Alright, I buy the whole statistical treatment of dither and how NSD with the correct type of dither allows you to have a fixed mean and variance of error. The math don't lie.

I am still not 100% convinced that this still implies that with two separate sensors (ears) and two separate signals (stereo) where there is a correlation between these two signals that the sensors are quite sensitive to that even with a fixed mean psd from a statistical perspective that in a short enough period of measurement the error signal may still cause a change of perception.

This does not depend on the math but on the capabilities of the sensors and how the data from the sensors is processed. The only way to determine it would be via experiment so if you know of any that tackle this exact situation I would love to read it.

I am now conviced though that the differences we perceive between analog and digital are more to do with timing distortion (jitter) and filter distortions (and I'm sure in a lot of cases, substandard mastering)
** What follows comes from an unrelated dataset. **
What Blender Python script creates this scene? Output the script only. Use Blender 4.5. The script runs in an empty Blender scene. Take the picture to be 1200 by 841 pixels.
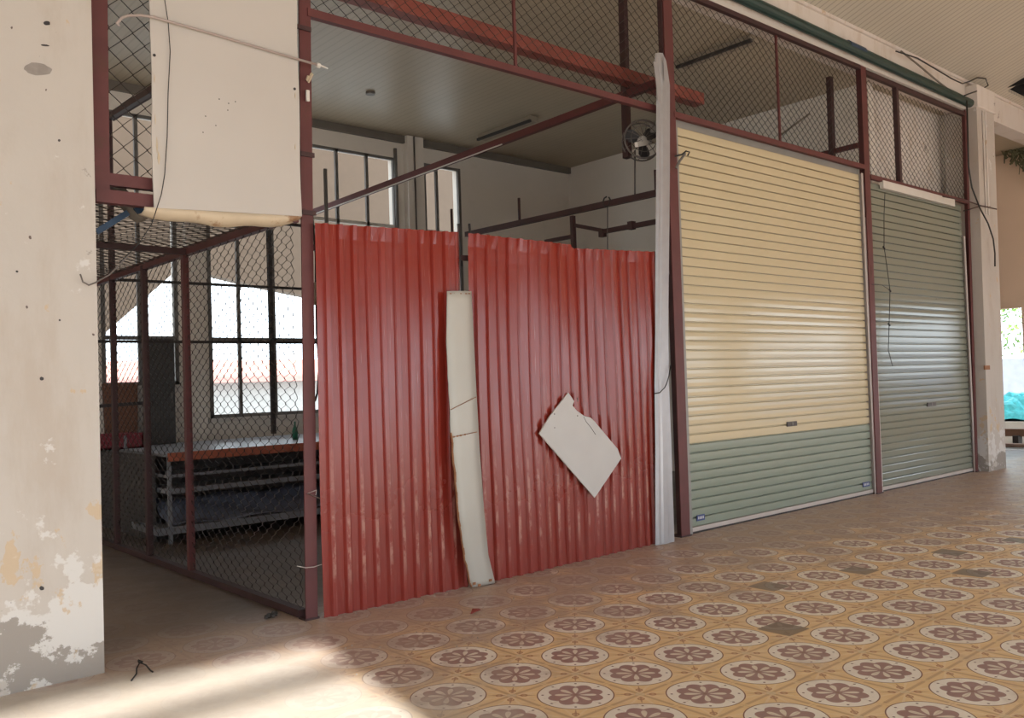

This has made me thing more about analog and digital though. In essence our physical concept of analog is actually really digital. Continous signals are purely a mathematical construct. One of the major ideas in physics these days is that abosolutely everything is discrete (matter, energy have been known for a long time to be so, but now time and space are the latest things thought to be discrete... the works). Just the concept that energy is discrete means analog is actually digital with a large (but finite) bit depth and ADC is actually downsampling and DAC is actually upsampling which is why dither works for both ADC and downsampling since they are actually _literally_ the same thing.